Abbey está en el backstage, preparándose para su oficio como un torero o como un obispo triste

en la sacristía. Aquí siempre está oscuro o como oscuro, porque la luz sólo esconde la oscuridad

durante un rato: el tiempo del desfile, las horas de la corrida, el tiempo de la misa.

Se dice que si las mujeres se vistieran para los hombres, las tiendas no venderían demasiado: a lo

sumo unas gafas de sol cada tanto tiempo. No sé, es posible.

Abbey, quizá porque está en su territorio, o porque le da la gana, nos mira con chulesca chulería,

qué passa.
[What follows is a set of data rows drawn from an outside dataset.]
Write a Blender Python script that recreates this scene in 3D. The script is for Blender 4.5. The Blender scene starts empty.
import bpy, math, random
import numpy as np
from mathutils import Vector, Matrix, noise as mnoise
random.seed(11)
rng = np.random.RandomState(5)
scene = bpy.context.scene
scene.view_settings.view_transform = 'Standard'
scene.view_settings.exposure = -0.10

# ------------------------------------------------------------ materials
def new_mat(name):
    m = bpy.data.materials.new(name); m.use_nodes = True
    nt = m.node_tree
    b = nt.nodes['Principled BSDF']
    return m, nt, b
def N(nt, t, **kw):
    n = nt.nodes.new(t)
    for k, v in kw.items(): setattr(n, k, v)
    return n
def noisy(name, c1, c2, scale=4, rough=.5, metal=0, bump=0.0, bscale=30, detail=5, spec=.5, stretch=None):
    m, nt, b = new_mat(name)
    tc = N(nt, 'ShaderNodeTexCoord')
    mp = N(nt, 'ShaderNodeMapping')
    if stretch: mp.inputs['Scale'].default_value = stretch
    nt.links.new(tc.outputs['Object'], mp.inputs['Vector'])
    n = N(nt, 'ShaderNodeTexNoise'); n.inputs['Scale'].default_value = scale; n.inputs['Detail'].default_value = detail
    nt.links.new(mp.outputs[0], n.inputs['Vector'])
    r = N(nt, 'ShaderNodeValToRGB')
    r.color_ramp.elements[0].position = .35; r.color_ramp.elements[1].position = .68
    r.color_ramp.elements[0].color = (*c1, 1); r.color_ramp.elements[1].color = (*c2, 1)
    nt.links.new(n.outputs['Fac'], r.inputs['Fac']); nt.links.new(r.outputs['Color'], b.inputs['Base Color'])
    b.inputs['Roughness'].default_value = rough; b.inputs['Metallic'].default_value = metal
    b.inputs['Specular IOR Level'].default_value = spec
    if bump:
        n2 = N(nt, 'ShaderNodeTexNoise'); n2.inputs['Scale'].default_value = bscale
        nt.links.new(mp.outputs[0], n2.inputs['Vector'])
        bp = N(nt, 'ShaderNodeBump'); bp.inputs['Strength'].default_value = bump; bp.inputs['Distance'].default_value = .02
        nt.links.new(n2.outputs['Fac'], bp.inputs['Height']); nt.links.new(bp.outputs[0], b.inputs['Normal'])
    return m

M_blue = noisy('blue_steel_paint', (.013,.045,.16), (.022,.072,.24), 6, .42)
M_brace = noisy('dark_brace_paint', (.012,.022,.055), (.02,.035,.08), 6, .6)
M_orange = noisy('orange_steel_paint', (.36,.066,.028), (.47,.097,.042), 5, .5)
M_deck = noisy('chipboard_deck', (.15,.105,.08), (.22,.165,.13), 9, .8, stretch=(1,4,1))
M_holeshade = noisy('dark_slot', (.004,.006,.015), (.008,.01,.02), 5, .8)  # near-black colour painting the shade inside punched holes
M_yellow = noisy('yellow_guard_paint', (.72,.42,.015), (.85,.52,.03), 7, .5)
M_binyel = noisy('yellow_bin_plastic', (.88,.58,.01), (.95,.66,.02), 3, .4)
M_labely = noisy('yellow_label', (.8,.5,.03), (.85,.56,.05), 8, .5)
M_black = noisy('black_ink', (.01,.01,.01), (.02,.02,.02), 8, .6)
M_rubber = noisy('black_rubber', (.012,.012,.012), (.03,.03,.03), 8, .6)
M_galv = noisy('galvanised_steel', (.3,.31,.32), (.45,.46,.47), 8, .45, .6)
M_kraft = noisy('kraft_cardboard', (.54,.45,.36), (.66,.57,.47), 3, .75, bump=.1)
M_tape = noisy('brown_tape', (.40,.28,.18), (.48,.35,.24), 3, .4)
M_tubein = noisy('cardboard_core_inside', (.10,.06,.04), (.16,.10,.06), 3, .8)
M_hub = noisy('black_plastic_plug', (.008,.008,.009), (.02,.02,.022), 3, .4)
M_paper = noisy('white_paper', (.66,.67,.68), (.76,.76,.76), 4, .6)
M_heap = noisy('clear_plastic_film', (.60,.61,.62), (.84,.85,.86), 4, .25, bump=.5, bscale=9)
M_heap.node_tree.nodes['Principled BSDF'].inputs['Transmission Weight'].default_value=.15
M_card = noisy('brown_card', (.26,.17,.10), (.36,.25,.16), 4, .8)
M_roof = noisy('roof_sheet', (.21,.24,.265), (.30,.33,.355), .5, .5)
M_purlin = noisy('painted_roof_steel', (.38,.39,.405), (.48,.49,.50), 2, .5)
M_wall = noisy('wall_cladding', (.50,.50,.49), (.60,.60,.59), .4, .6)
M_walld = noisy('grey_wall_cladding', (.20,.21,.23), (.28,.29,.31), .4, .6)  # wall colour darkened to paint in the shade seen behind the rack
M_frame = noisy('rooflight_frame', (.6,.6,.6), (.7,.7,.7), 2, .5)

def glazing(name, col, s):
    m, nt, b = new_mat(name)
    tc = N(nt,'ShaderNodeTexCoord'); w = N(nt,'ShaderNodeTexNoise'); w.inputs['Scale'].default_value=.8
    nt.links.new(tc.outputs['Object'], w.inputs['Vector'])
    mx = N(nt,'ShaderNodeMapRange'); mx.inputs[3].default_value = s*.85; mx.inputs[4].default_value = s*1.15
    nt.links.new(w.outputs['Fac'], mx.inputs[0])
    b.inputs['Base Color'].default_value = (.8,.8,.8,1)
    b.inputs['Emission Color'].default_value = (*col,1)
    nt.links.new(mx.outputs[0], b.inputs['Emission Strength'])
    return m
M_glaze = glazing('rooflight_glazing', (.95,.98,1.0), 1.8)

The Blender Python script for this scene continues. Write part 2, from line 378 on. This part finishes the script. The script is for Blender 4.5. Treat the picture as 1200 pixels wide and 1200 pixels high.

A los chicos que la decoran les interesa mucho su pelo, lo que nos recuerda que hay gente

que, hagas lo que hagas por ella, es como si le lavaras la cabeza a un burro.

Abbey está hermosa porque sí, aunque a uno le gusta su expresión chulesca y sus cuidadas manos,

sus piernas con medias negras de encaje negro, y quizá la proporcionada y rectangular medida de

sus hombros.

Hay personas que logran cambiar su imagen sin perder su esencia: tal vez Abbey sea una de ellas.

Ser visto es la ambición de los fantasmas; ser recordado es la ambición de los muertos.